Ms. May Must Go
Elizabeth May is the leader of the Green Party in Canada.
She has no place in public life.
On Sunday, she delivered a sermon/political speech to a congregation at a London, Ontario United Church.
She is unhappy with Mr. Harper's environmental policies. Many of us are.
But in an act both hysterical and demonstrative of a clear lack of knowledge and understanding of history, Ms. May raised the stakes.
She described the Prime Minister's plan to deal with global warming as "worse than Neville Chamberlain's appeasement of the Nazis."
This is what Ms. May and so many others fail to grasp.

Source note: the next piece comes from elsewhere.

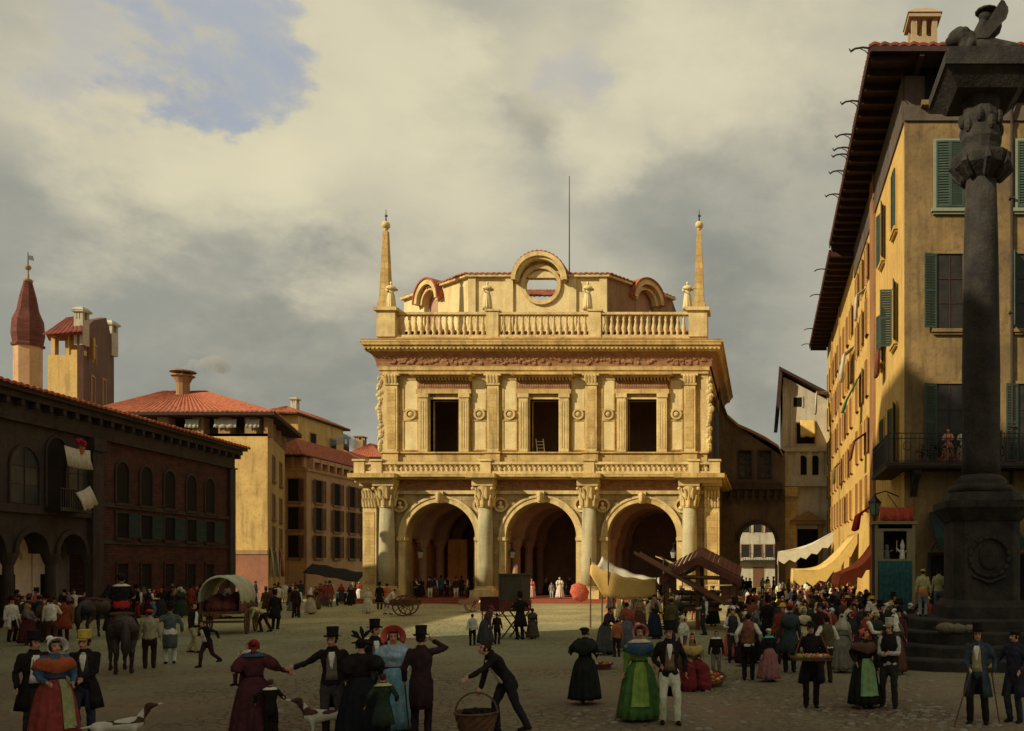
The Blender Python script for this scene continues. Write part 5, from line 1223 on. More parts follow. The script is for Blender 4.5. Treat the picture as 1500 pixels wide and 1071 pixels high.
class Fig:
    def __init__(s, hands=None, feet=None, lean=0, yaw=0, pitch=0, sit=False, twist=0, sex='m'):
        s.sit = sit; s.sex = sex; s.pz = .52 if sit else .93
        s.pel = Vector((0, 0, s.pz)); s.RM = Matrix.Rotation(R(lean), 3, 'X'); s.lean = lean     # forward is -y
        s.TW = Matrix.Rotation(R(twist), 3, 'Z')
        hands = hands or {}; feet = feet or {}
        s.arms = {}; s.legs = {}
        hw = .165 if sex == 'm' else .140
        s.sw = hw
        for k in (-1, 1):
            sh = s.up((k*hw, .005, 1.405)); t = hands.get(k, (k*.27, -.06, .86))
            t = Vector(t) if len(t) == 3 else s.up(t[:3])
            if k not in hands: t = s.up(t) if not sit else Vector((k*.14, -.38, .62))
            elb, wr = ik(sh, t, .285, .255, (k*.5, .6, -.5)); s.arms[k] = (sh, elb, wr)
            hp = s.pel+Vector((k*.088, 0, -.03)); ft = feet.get(k, (k*.10, 0 if not sit else -.48, .085))
            ft = Vector(ft) if len(ft) == 3 else Vector((*ft, .085))
            kn, an = ik(hp, ft, .43, .42, (k*.12, -1, .25)); s.legs[k] = (hp, kn, an)
        s.hc = s.up((0, -.012, 1.615)); s.HR = s.RM @ Matrix.Rotation(R(yaw), 3, 'Z') @ Matrix.Rotation(R(pitch-lean*.6), 3, 'X')
    def up(s, p):      # torso point given in the upright pose
        p = Vector(p); return s.pel+s.RM @ (s.TW @ (p-Vector((0, 0, .93))))
    def H(s, p): return s.hc+s.HR @ Vector(p)
    def torso(s, mb, inf, z0=.8, z1=1.46):
        zs_ = [z for z in TZ if z0 <= z <= z1]
        mb.limb([s.up((0, 0, z)) for z in zs_], [(torso_r(z)[0]+inf, torso_r(z)[1]+inf) for z in zs_], side=s.RM @ s.TW @ Vector((1, 0, 0)), n=14)
    def body(s, vox):
        mb = MB(); s.torso(mb, 0)
        mb.limb([s.up((0, 0, 1.42)), s.up((0, -.004, 1.50)), s.H((0, .01, -.06))], [.062, .052, .05], n=10)
        mb.limb([s.up((-s.sw+.02, 0, 1.40)), s.up((s.sw-.02, 0, 1.40))], [.055, .055], n=10)
        e = lambda c, r: mb.ell(s.H(c), r, 14, 10, s.HR)
        e((0, .006, .022), (.072, .090, .088)); e((0, -.026, -.035), (.056, .062, .066)); e((0, -.052, -.072), (.030, .032, .026))
        mb.limb([s.H((0, -.082, .02)), s.H((0, -.108, -.022))], [.011, .018], n=8); e((0, -.086, -.048), (.024, .012, .010))
        for k in (-1, 1): e((k*.074, .01, -.005), (.012, .020, .030)); e((k*.040, -.062, -.025), (.02, .02, .02))
        for k, (sh, el, wr) in s.arms.items():
            mb.limb([sh, sh.lerp(el, .5), el, el.lerp(wr, .35), wr], [.052, .045, .038, .038, .026], n=10)
            s.hand(mb, k)
        for k, (hp, kn, an) in s.legs.items():
            mb.limb([hp, hp.lerp(kn, .5), kn, kn.lerp(an, .35), an], [.086, .072, .052, .054, .036], n=10)
            mb.limb([an+Vector((0, .03, -.045)), an+Vector((k*.01, -.13, -.055))], [.035, .03], n=8)
        me = remesh(mb, vox, 1)
        for m in (M_SKIN, M_EYE, M_LIP, s.hairm if getattr(s, 'hairm', None) else M_EYE): me.materials.append(m)
        inv = s.HR.inverted(); idx = []
        for p in me.polygons:
            q = inv @ (p.center-s.hc); i = 0
            if q.y < -.045 and abs(abs(q.x)-.029) < .013 and abs(q.z-.012) < .0085: i = 1
            elif q.y < -.045 and abs(abs(q.x)-.030) < .020 and abs(q.z-.036) < .006: i = 3
            elif q.y < -.075 and abs(q.x) < .022 and abs(q.z+.049) < .008: i = 2
            idx.append(i)
        me.polygons.foreach_set('material_index', idx); return me
    def hand(s, mb, k):
        sh, el, wr = s.arms[k]; d = (wr-el).normalized()
        side = Vector((0, -1, 0)) if abs(d.z) > .6 else Vector((0, 0, 1))       # towards the thumb
        side = (side-d*side.dot(d)).normalized(); n_ = d.cross(side)*(-k)
        c = wr+d*.05
        mb.limb([wr-d*.02, wr+d*.03, wr+d*.075], [(.024, .018), (.038, .016), (.040, .015)], side=side, n=10)
        for j, (o, l) in enumerate(((.030, .066), (.010, .076), (-.010, .070), (-.029, .054))):
            a = wr+d*.078+side*o; b = a+d*l*.5+n_*.008; c = b+d*l*.42+n_*l*.35
            mb.limb([a-d*.01, b, c], [.0095, .009, .0075], n=6)
        a = wr+d*.02+side*.032; mb.limb([a, a+side*.026+d*.026+n_*.01, a+side*.030+d*.058+n_*.018], [.012, .011, .009], n=6)
    def sleeves(s, mb, r, frac=.93, puff=0):
        for k, (sh, el, wr) in s.arms.items():
            e = el.lerp(wr, frac)
            if puff: mb.limb([sh+Vector((0, 0, .01)), sh.lerp(el, .3), sh.lerp(el, .8), el.lerp(wr, .2), e], [r+.03, r+puff, r+puff*.8, r, r*.62], n=12)
            else: mb.limb([sh, sh.lerp(el, .5), el, e], [r+.008, r, r*.86, r*.74], n=12)
    def ring(s, z, rx, ry, a, c=(0, 0)): return s.up((c[0]+rx*math.cos(a), c[1]+ry*math.sin(a), z))
def shell(mb, fn, zs_, a0, a1, n, th=.012, closed=False):
    rows = []
    for j, z in enumerate(zs_): rows.append([fn(j, z, a0+(a1-a0)*i/n) for i in range(n if closed else n+1)])
    mb.grid(rows, thick=lambda p: p*(1-0)+Vector((-p.x*.04, -p.y*.04, -.002)) if True else p, closed=closed)
HATC = {}
def hat_mesh(kind, c):
    k = (kind, c)
    if k in HATC: return HATC[k]
    mb = MB(); m = [cloth(c), cloth(tuple(x*.6 for x in c))]
    if kind == 'top':
        mb.lathe(0, .008, [(.13, .066), (.137, .073), (.092, .078), (.088, .09), (.086, .16), (.094, .225), (.097, .238), (.085, .243)], 20, sy=1.16); mb.lathe(0, .008, [(.0905, .083), (.0895, .11)], 20, 1, sy=1.16)
        for i, v in enumerate(mb.v):
            if v.z < .08 and abs(v.x) > .1: v.z += .018
    elif kind == 'brim':
        mb.lathe(0, .008, [(.165, .058), (.172, .064), (.095, .076), (.09, .12), (.075, .155), (.03, .17)], 18, sy=1.1)
    elif kind == 'cap':
        mb.ell((0, .012, .075), (.094, .108, .060), 14, 8); mb.ell((0, -.085, .052), (.06, .045, .012), 12, 6)
    elif kind == 'beret':
        mb.ell((.015, .02, .085), (.115, .122, .045), 14, 8); mb.lathe(0, .01, [(.088, .035), (.09, .075)], 14, sy=1.1)
    elif kind == 'kerchief':
        mb.ell((0, .022, .028), (.090, .098, .100), 16, 10); mb.limb([(0, .10, -.02), (0, .115, -.10)], [(.05, .02), (.025, .01)], n=8); mb.ell((0, .118, .06), (.045, .035, .04))
    elif kind == 'veil':
        rows = []
        for z, r, ry in ((.115, .02, .02), (.10, .065, .07), (.05, .094, .105), (-.03, .10, .11), (-.12, .13, .12), (-.24, .19, .15), (-.36, .23, .17)):
            rows.append([(r*math.cos(R(-50+i*20)), .015+ry*math.sin(R(-50+i*20)), z+.01*math.sin(i*2)) for i in range(15)])
        mb.grid(rows, thick=(0, .008, .004))
    elif kind in ('bonnet', 'bigbonnet'):
        w = 1.0 if kind == 'bonnet' else 1.35
        mb.ell((0, .05, .055), (.086, .095, .095), 16, 10)
        rows = []
        for y, r in ((.03, .098), (-.02, .112*w**.5), (-.075, .135*w), (-.11, .152*w)):
            rows.append([(r*math.cos(R(-38+i*16)), y-.015*abs(math.sin(R(i*16))), .012+r*1.02*math.sin(R(-38+i*16))) for i in range(17)])
        mb.grid(rows, thick=(0, .006, .006)); mb.lathe(0, .055, [(.088, .02), (.09, .045)], 14, 1, sy=1.1)
        mb.ell((.05, .11, .12), (.05, .04, .045), 8, 6, None, 1); mb.ell((-.02, .12, .14), (.055, .04, .05), 8, 6)
    elif kind == 'feather':
        mb.ell((0, .04, .05), (.095, .105, .085), 16, 10); mb.lathe(0, .01, [(.15, .05), (.155, .06), (.1, .075)], 16)
        for a, l in ((-40, .16), (10, .2), (45, .17), (80, .15)):
            b = Vector((.03*math.cos(a), .06, .12)); e_ = b+Vector((l*math.sin(R(a)), .02, l*math.cos(R(a)*.8))); mb.limb([b, b.lerp(e_, .6)+Vector((0, 0, .02)), e_], [.012, .035, .02], n=6)
    HATC[k] = mb.mesh('hat', m, kind != 'xx'); return HATC[k]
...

There are no other people like the Nazis. There were only the Nazis. And their crimes were not, as Hannah Arendt and so many others have made clear over the intervening years, were not crimes against 17 Jews or 6 Million Jews or some homosexuals and some Catholics and some intellectuals and some gypsies.
The crimes of the Nazis were crimes against humanity. All of human nature. All human beings.
The Nazis declared, calmly and reasonably, that some categories of people had no inherent right to BE.
I will stop.
The moment Elizabeth May compares a public policy about climate change by the elected Prime Minister of a democratic country to Nazis is exactly the moment she declares herself to be wholly ignorant and unworthy of public office.
May has since refused to back down in her hideous accusation, and the leader of the Federal Liberal party is still committed to a coalition with this fool.